■ What this task involves: Everything from the first line down to the line containing "M['grey'], t, True)" should be reproduced exactly; please include nothing else.
-*-
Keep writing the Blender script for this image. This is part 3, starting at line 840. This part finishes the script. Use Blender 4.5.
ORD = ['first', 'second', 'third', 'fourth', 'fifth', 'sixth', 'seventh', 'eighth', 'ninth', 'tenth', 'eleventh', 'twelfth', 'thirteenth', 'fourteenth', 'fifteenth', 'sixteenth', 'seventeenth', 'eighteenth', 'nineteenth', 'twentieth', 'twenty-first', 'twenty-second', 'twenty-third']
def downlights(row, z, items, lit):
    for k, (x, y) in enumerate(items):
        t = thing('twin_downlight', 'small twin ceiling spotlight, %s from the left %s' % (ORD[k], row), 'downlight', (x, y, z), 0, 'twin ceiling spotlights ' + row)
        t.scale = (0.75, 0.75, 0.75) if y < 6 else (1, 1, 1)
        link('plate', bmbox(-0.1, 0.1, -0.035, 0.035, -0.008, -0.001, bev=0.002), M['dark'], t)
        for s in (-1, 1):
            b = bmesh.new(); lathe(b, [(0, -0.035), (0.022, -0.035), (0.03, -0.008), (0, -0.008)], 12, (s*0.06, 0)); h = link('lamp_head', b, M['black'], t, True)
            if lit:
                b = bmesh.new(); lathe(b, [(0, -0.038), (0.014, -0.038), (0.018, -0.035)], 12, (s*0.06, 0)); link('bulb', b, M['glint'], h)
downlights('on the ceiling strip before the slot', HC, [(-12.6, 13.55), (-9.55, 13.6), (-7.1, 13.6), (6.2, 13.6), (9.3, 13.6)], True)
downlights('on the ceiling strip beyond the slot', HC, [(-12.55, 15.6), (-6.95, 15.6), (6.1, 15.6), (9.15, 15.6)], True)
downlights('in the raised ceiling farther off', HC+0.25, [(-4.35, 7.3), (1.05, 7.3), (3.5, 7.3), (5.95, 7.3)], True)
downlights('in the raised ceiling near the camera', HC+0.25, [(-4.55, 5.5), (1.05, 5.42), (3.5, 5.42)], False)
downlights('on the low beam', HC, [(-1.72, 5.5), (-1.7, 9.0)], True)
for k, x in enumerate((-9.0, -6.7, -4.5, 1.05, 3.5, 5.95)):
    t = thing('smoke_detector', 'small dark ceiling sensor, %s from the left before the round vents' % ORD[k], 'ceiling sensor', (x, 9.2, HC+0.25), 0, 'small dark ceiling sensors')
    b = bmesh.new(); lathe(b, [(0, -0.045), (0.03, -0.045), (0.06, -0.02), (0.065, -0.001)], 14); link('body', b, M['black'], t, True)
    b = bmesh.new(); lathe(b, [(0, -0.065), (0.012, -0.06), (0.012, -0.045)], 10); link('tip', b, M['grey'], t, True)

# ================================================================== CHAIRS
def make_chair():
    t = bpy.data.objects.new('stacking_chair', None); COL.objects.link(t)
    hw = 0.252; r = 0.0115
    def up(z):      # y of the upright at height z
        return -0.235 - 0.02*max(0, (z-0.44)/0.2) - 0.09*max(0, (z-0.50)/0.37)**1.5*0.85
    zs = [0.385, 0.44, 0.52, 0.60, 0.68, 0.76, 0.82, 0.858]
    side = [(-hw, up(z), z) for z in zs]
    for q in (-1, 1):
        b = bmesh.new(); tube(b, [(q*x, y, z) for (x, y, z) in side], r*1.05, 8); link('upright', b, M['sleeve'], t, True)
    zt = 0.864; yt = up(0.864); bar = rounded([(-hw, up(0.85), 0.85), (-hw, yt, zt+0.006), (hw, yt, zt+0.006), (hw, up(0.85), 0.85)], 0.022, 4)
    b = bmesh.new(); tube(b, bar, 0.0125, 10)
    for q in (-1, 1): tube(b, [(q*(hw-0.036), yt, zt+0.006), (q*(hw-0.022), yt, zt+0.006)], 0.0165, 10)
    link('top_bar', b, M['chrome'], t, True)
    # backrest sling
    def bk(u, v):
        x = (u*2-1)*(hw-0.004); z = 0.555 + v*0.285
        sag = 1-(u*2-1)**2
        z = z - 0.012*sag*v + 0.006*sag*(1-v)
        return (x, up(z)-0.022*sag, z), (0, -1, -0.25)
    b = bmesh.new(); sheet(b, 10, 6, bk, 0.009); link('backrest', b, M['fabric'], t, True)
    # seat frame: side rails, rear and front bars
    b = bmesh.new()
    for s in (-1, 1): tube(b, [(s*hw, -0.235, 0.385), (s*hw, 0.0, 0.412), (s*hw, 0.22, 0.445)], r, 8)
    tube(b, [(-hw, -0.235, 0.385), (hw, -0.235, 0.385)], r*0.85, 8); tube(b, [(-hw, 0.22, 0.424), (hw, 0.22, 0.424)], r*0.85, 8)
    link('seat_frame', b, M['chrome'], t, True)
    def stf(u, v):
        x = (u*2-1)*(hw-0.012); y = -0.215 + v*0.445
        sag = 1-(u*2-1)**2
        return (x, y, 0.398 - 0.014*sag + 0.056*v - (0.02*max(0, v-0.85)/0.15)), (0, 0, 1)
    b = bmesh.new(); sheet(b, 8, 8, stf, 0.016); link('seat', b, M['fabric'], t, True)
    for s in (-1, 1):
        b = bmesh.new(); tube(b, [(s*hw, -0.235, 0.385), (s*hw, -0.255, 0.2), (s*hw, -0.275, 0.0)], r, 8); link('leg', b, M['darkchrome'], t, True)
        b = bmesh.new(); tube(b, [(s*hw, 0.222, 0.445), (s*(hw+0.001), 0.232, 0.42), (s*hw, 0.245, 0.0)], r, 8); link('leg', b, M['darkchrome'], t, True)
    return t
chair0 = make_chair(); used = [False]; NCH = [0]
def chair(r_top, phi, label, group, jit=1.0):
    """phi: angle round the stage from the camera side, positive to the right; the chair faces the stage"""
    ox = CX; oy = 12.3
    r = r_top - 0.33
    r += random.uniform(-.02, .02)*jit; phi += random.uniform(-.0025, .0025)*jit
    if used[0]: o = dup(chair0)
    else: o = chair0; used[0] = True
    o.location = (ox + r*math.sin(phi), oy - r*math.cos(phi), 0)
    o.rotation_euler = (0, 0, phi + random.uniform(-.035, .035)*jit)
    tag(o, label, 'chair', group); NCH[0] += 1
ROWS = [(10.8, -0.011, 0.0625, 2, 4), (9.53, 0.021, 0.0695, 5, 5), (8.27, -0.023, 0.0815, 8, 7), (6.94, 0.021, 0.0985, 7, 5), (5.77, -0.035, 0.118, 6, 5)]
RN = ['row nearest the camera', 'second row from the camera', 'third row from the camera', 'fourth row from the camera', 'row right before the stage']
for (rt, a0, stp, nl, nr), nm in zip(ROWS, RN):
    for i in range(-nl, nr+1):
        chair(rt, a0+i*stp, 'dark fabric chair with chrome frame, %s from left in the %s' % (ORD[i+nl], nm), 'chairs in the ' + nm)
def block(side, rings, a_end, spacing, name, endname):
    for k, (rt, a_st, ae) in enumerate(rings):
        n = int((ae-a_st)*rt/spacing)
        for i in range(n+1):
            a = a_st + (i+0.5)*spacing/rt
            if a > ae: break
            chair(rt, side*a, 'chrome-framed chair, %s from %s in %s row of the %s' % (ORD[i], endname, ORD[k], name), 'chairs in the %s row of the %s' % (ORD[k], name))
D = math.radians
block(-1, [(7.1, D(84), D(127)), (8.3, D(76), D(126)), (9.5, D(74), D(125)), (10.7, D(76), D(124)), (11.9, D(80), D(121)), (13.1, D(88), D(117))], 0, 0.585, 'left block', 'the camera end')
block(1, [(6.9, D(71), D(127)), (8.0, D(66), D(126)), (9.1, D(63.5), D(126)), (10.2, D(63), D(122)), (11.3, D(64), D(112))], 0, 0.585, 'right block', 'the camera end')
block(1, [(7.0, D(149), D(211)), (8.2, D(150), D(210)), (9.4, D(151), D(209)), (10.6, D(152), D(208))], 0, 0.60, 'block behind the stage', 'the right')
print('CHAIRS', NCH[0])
-*-
■ Solution to this problem:
Keep writing the Blender script for this image. This is part 3, starting at line 840. This part finishes the script. Use Blender 4.5.
ORD = ['first', 'second', 'third', 'fourth', 'fifth', 'sixth', 'seventh', 'eighth', 'ninth', 'tenth', 'eleventh', 'twelfth', 'thirteenth', 'fourteenth', 'fifteenth', 'sixteenth', 'seventeenth', 'eighteenth', 'nineteenth', 'twentieth', 'twenty-first', 'twenty-second', 'twenty-third']
def downlights(row, z, items, lit):
    for k, (x, y) in enumerate(items):
        t = thing('twin_downlight', 'small twin ceiling spotlight, %s from the left %s' % (ORD[k], row), 'downlight', (x, y, z), 0, 'twin ceiling spotlights ' + row)
        t.scale = (0.75, 0.75, 0.75) if y < 6 else (1, 1, 1)
        link('plate', bmbox(-0.1, 0.1, -0.035, 0.035, -0.008, -0.001, bev=0.002), M['dark'], t)
        for s in (-1, 1):
            b = bmesh.new(); lathe(b, [(0, -0.035), (0.022, -0.035), (0.03, -0.008), (0, -0.008)], 12, (s*0.06, 0)); h = link('lamp_head', b, M['black'], t, True)
            if lit:
                b = bmesh.new(); lathe(b, [(0, -0.038), (0.014, -0.038), (0.018, -0.035)], 12, (s*0.06, 0)); link('bulb', b, M['glint'], h)
downlights('on the ceiling strip before the slot', HC, [(-12.6, 13.55), (-9.55, 13.6), (-7.1, 13.6), (6.2, 13.6), (9.3, 13.6)], True)
downlights('on the ceiling strip beyond the slot', HC, [(-12.55, 15.6), (-6.95, 15.6), (6.1, 15.6), (9.15, 15.6)], True)
downlights('in the raised ceiling farther off', HC+0.25, [(-4.35, 7.3), (1.05, 7.3), (3.5, 7.3), (5.95, 7.3)], True)
downlights('in the raised ceiling near the camera', HC+0.25, [(-4.55, 5.5), (1.05, 5.42), (3.5, 5.42)], False)
downlights('on the low beam', HC, [(-1.72, 5.5), (-1.7, 9.0)], True)
for k, x in enumerate((-9.0, -6.7, -4.5, 1.05, 3.5, 5.95)):
    t = thing('smoke_detector', 'small dark ceiling sensor, %s from the left before the round vents' % ORD[k], 'ceiling sensor', (x, 9.2, HC+0.25), 0, 'small dark ceiling sensors')
    b = bmesh.new(); lathe(b, [(0, -0.045), (0.03, -0.045), (0.06, -0.02), (0.065, -0.001)], 14); link('body', b, M['black'], t, True)
    b = bmesh.new(); lathe(b, [(0, -0.065), (0.012, -0.06), (0.012, -0.045)], 10); link('tip', b, M['grey'], t, True)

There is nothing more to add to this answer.